How many students from the Ukraine are already in Berlin, how many are still coming as war refugees and how many of them want and are able to start or continue their studies here? All of these are open questions – and the plans of the administrations and universities are provisional accordingly. This became clear on Monday in the Science Committee of the House of Representatives at a hearing.

Kornelia Haugg, State Secretary in the Federal Ministry of Education, said that the DAAD programs for students from Syria should now be tailored to Ukrainians. “Although we don’t know how many will go back to Ukraine,” said Haugg. Herbert Grieshop, Head of the International Department at Freie Universität, also said: “We don’t know what the needs will be for the winter semester.”

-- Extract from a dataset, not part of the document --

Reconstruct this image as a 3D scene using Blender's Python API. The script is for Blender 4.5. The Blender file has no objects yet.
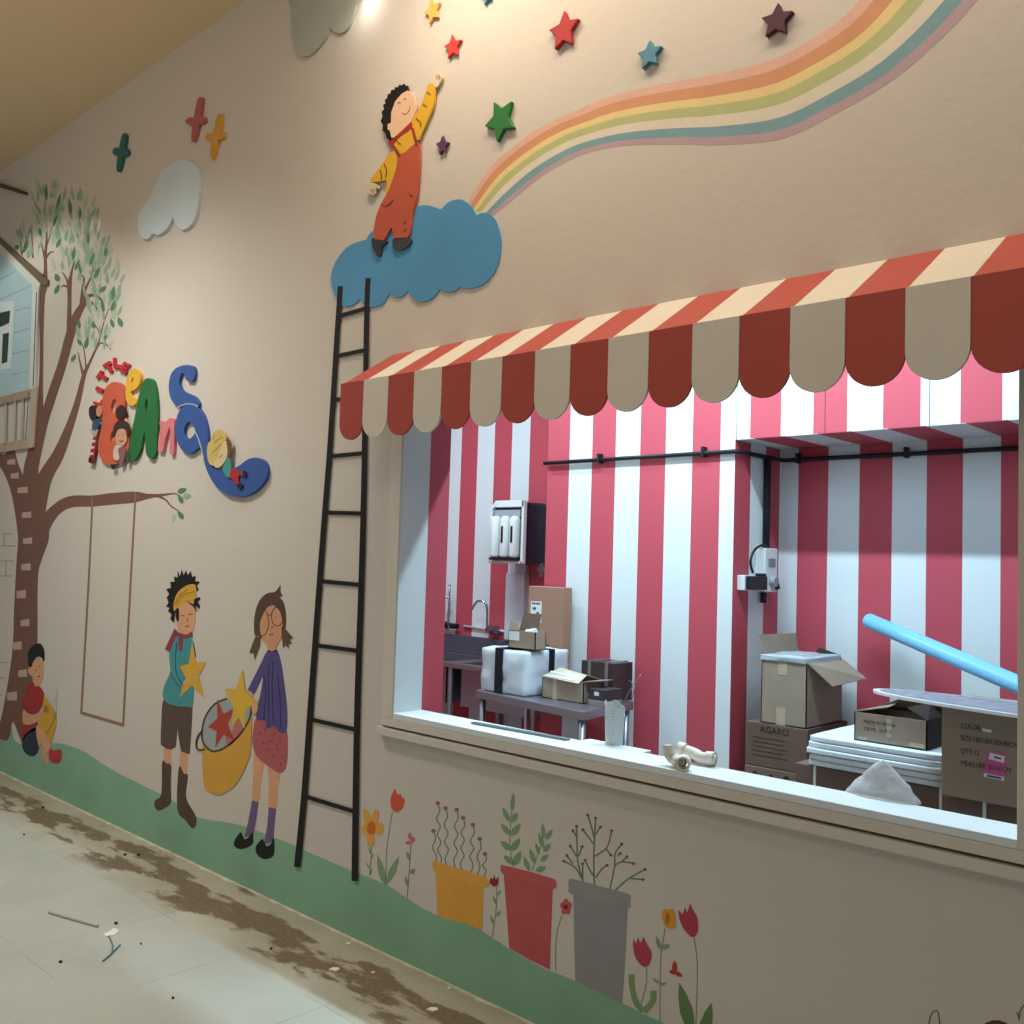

In the applications for master’s degrees that have already been received, the proportion of Ukraine has not increased significantly compared to the pre-war period. A slight increase is expected for the preparatory college, which Ukrainian school graduates have to attend in order to acquire an equivalent to the Abitur.

However, according to Grieshop, experience from the language courses shows: “Many go back to the Ukraine.” Other interested parties could take their place. Three new intensive courses for 75 participants are to start in autumn.

At the Studierendenwerk Berlin, there is now a great need for advice from the refugees and the Ukrainians who have been living here for a long time. 15 percent of the entire consulting time is currently dedicated to this group, reported Managing Director Petra Mai-Hartung.

The talks, which last an average of 90 minutes, deal with basic questions about residence status, access to higher education, student financing – and very often also about finding an apartment. More students from Ukraine have recently been accepted into their own dormitories – instead of 140 before the war, there are now 160. At the same time, the number of young Russians who flee for political reasons or do not want to return is increasing.

The advisory services are brought together in an information and coordination office at the Studierendenwerk, said Science Senator Ulrike Gote (Greens). “Whether Ukrainian or Russian – we don’t differentiate between nationalities,” Mai-Hartung emphasized her line with the offers.

However, such a distinction was very important to the Ukrainian side. Danylo Poliluev-Schmidt from the Alliance of Ukrainian Organizations in Berlin urged students to be treated “in a way that is sensitive to colonialism”. “No shared accommodation with Russians and Belarusians,” demanded Poliluev-Schmidt.

There is still a lot to coordinate, and not just on this issue. Also with the employment agency: They refer to Bafög as a source of financing, but only those who have a regular place at university receive it, as Petra Mai-Hartung reported.